Lançada no Festival de Curitiba, no fim de março, a comédia dramática Tudo chegou ao Sesc Bom Retiro na sexta, 2, depois de uma bem-sucedida temporada carioca que azeitou pequenas falhas percebidas nas apresentações iniciais.
“Cortamos quase 20 minutos da segunda história e conquistamos uma objetividade na discussão religiosa apenas rascunhada na terceira parte”, admite o diretor Guilherme Weber, responsável pela adaptação do texto do argentino Rafael Spregelburd, que ganhou a cena no Paraná com apenas 45 dias de ensaios.
A peça, protagonizada por Julia Lemmertz, Vladimir Brichta, Dani Barros, Claudio Mendes e Márcio Vito, apresenta três fábulas em que o fantasma do dinheiro coloca em xeque o equilíbrio emocional dos personagens. Cada trama é norteada por uma pergunta que jamais ganha resposta, “por que o Estado se torna burocracia?”, “por que toda arte vira negócio?” e “por que toda religião vira superstição?”.
Conhecedor da dramaturgia de Spregelburd, Weber reconheceu a urgência de montá-lo e entender como tais questões seriam interpretadas pelos brasileiros. “Nós somos a lente de aumento de todos os desejos e medos da América Latina, tudo aqui ganha outra proporção, ainda mais em um momento de polarização como esse”, diz.
Na primeira cena, Weber construiu uma vigorosa alegoria em torno de uma repartição pública na qual Julia, Dani, Brichta, Vito e Mendes interpretam funcionários sufocados pela rotina, com gestos repetidos e um discurso robótico. A grande virada acontece quando um deles toca fogo em uma cédula de dinheiro e, em um gozo coletivo, todos descobrem uma nova adrenalina. “O ato de queimar dinheiro vira uma liberdade impossível”, comenta o diretor.
A presença de um artista plástico (interpretado por Brichta) acaba com a tranquilidade de uma ceia de Natal na segunda parte, mais verborrágica. Polêmicas sobre quanto vale monetariamente um trabalho intelectual geram um mal-estar entre os presentes, reforçado por um burocrata conservador (representado por Mendes). “O autor promove uma discussão provocativa e, como meu personagem é bastante anárquico, o discurso chega ao público com cumplicidade e diversão”, define Brichta.
Por fim, um clima de tragédia grega se instaura entre um escritor de livros infantis (Brichta) e sua mulher (papel de Dani) aterrorizada diante da crença de que uma maldição pode atingir o filho recém-nascido.

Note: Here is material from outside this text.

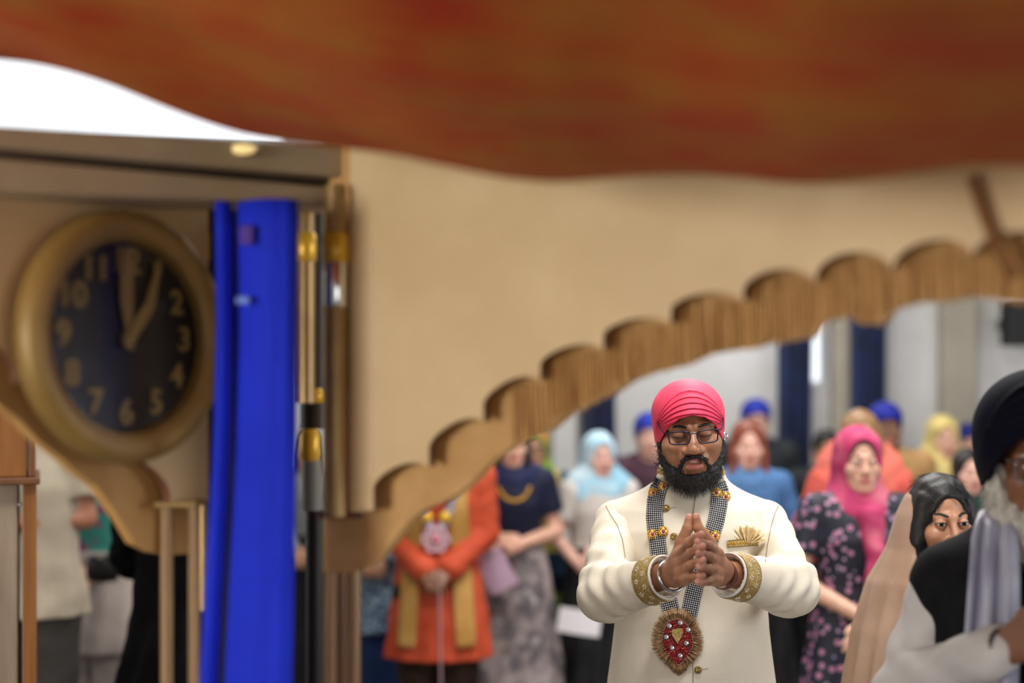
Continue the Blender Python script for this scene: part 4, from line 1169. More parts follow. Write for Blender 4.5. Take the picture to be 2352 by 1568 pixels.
b = MB(); gp = [(1543, 1444), (1566, 1441), (1569, 1452), (1562, 1466), (1556, 1478), (1550, 1468), (1543, 1458)]
b.prism([((x - 1556) * PS, -(y - 1474) * PS) for x, y in gp], -.002, -.006, Matrix.Translation(pp(1556, 1474, 0))); b.build('gold_patch', m_emb, PD)
b = MB(); outl = tear(1, 0); N_ = 900
tt = tear(N_)
for i in range(N_):
    x, y = tt[i]; dx, dy = x - 1556, (y - 1470) * .8; l = math.hypot(dx, dy) + 1e-6; L_ = rnd.uniform(15, 23); j = rnd.uniform(-.12, .12)
    ux, uy = dx / l, dy / l; ux, uy = ux * math.cos(j) - uy * math.sin(j), ux * math.sin(j) + uy * math.cos(j); o = rnd.uniform(-.008, .004)
    b.tube([pp(x - ux * 3, y - uy * 3, o), pp(x + ux * L_ * .5, y + uy * L_ * .5, o + rnd.uniform(0, .004)), pp(x + ux * L_, y + uy * L_, o - .003)], [.0008, .0009, .0004], 3)
o = b.build('fringe', M('fringe_tan', (168, 132, 92), .6, col2=(132, 98, 64), nscale=60), PD); o['kind'] = 'stuff'

# --- turban
GH = gl(1583, 984, 3.515); HR = R3(math.radians(-2), math.radians(9), math.radians(-4.0))
def th(V): return ((np.asarray(V, np.float32) * v3(1, 1, .94)) @ HR.T + GH).astype(np.float32)
m_pink = M('turban_pink', (232, 62, 98), .62, col2=(226, 54, 90), nscale=4, sheen=.25, bump=.12, bscale=600)
TRX = turban(260, 260, .0905, .118, .089, .165, .039, [(0, .054), (20, .046), (38, .024), (52, -.002), (65, -.022), (80, -.036), (120, -.045), (180, -.06)], layers=True, lift=.0042, p0=.066, pd=.0128, pmax=.134, ta=.088, tz=-.022, cy=.016)
mk('turban', th(TRX[0]), TRX[1], m_pink, G)
# --- body: head, trunk, arms and hands
c = Cat()
hv, hf, hm = make_head(.0021, True, closed=True, mouth=.013, brow=.0042, lash=.0016, jaw=1.12, full=.004, nose=1.3)
c.add(th(hv), hf, hm)
def gbody(P):
    d = loft(P, [.78, .93, 1.1, 1.3, 1.40, 1.44, 1.50], [.16, .17, .165, .165, .165, .1, .055], [.12, .13, .125, .12, .11, .08, .055])
    for k_ in 'lr':
        sh, e, c_, w_ = ARM[k_]; sg = -1 if k_ == 'l' else 1
        d = su(d, chain(P, [sh, e, w_], (.048, .042, .027)), .03)
        d = su(d, chain(P, [(sg * .09, 0, .86), (sg * .1, 0, .5), (sg * .1, .02, .09)], (.09, .06, .045)), .03)
        d = su(d, rc(P, (sg * .1, .03, .05), (sg * .115, -.13, .04), .04, .035), .02)
    return su(d, rc(P, v3(0, .0, 1.40), GH + v3(0, .03, -.1), .055, .052), .03)
V, F = nets(gbody, (-.36, -.45, -.02), (.36, .2, 1.58), .009); c.add(relax(V, F, 1), F, 0)
MID = float(gl(1602, 1275, 3.12)[0])
for key, sg in (('l', -1), ('r', 1)):
    w_ = ARM[key][3].astype(float); tip = np.array(gl(1602, 1279, 3.06), float); tip[0] = MID
    Fd = tip - w_; Fd[0] *= .92; LN = np.linalg.norm(Fd); Fd /= LN; U = np.array([0, 0, 1.0]); U -= (U @ Fd) * Fd; U /= np.linalg.norm(U)
    Nn = np.cross(Fd, U); Nn *= (1 if Nn[0] * sg < 0 else -1)          # towards the other palm
    def at(f, u, n_): return (w_ + Fd * f + U * u + Nn * n_).astype(np.float32)
    palm = []; fing = []; tips = []
    sh_ = .0068 if sg < 0 else -.0068
    for i in range(4):
        ub = (.033, .0115, -.011, -.031)[i]; kx = (.088, .092, .089, .082)[i]
        palm.append(([at(-.01, ub * .62, .0), at(kx * .55, ub * .85, -.003), at(kx, ub, -.001)], (.0165, .0155, .0132)))
        ut = (.044, .016, -.0125, -.042)[i] + sh_; Lf = (.076, .083, .079, .066)[i]
        pk_ = at(kx, ub, -.001); p1 = at(kx + Lf * .46, ub + (ut - ub) * .55, -.005); p2 = at(kx + Lf * .78, ub + (ut - ub) * .85, -.001)
        p3 = at(kx + Lf * 1.02, ut, .004); p3[0] = MID + sg * -.0035; p2[0] = MID + sg * .0065; p1[0] = p1[0] * .6 + (MID + sg * .017) * .4
        fing.append(([pk_, p1, p2, p3], (.0118, .0104, .0094, .0086))); tips.append(p3)
    tb = [at(.012, .022, .004), at(.045, .056, .006), at(.052, .088, .0), at(.052, .114, .0)]
    tb[3][0] = MID + sg * .0075; tb[2][0] = MID + sg * .012; tb[1][0] = tb[1][0] * .5 + (MID + sg * .026) * .5
    fing.append((tb, (.0185, .0150, .0118, .0085))); tips.append(tb[3])
    palm.append(([at(.0, .0, -.002), tb[1]], (.02, .015)))
    palm.append(([(w_ - Fd * .07).astype(np.float32) * 0 + ARM[key][2] - .04 * (ARM[key][2] - ARM[key][1]) / .2, w_.astype(np.float32), at(.02, 0, 0)], (.030, .0275, .026)))
    J = dict(palm=palm, fing=fing)
    pts = np.concatenate([np.stack(q[0]) for q in palm + fing]); lo = pts.min(0) - .03; hi = pts.max(0) + .03
    def hf_(P, J=J, w_=w_, Fd=Fd, U=U, Nn=Nn):
        d = hand_fn(P, J)
        q = P - w_.astype(np.float32); f = q @ Fd.astype(np.float32); u = q @ U.astype(np.float32); n_ = q @ Nn.astype(np.float32)
        for ub in (.022, 0, -.021):        # tendon valleys on the back of the hand
            d = d + .0011 * np.exp(-((u - ub) / .0042) ** 2) * np.exp(-((f - .06) / .03) ** 2) * (n_ < 0)
        for t_ in J['fing'][:4]:           # knuckle creases
            for j in (1, 2): d = d + .0006 * np.sin(f * 900) * np.exp(-(np.linalg.norm(P - t_[0][j], axis=1) / .011) ** 2)
        return d
    V, F = nets(hf_, lo, hi, .0018); V = relax(V, F, 1, .4); C = V[F].mean(1)
    m_ = np.zeros(len(F), np.int32)
    for q in tips[:4]: m_[np.linalg.norm(C - q, axis=1) < .0118] = 6
    m_[np.linalg.norm(C - tips[4], axis=1) < .010] = 6
    c.add(V, F, m_); ARM[key] += (Fd,)
c.build('body', [SK_G, M('lips_groom', (206, 128, 118), .4), m_hair_k, m_eyew, m_iris, m_teeth, SK_GT], G)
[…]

“Enxergamos ali uma moeda de troca entre o terror e obediência por meio de pessoas treinadas para aderirem à fé sem ter fé em coisa alguma”, ressalta Weber. Brichta acrescenta que a religião pode trazer conforto e cumplicidade, mas também desencadeia perseguições e catástrofes.
O que mais chama a atenção de Weber, no entanto, é a consistência dos personagens de Spregelburd, capazes de se sobreporem ao teatro de ideias e, por isso, gerar imediata identificação da plateia. “É pelo drama dos personagens que o público reconhece os seus anseios”, observa ele. “O caráter de fábula torna mais evidente essas perdas dos valores e evidencia as proporções de uma crise evidente.”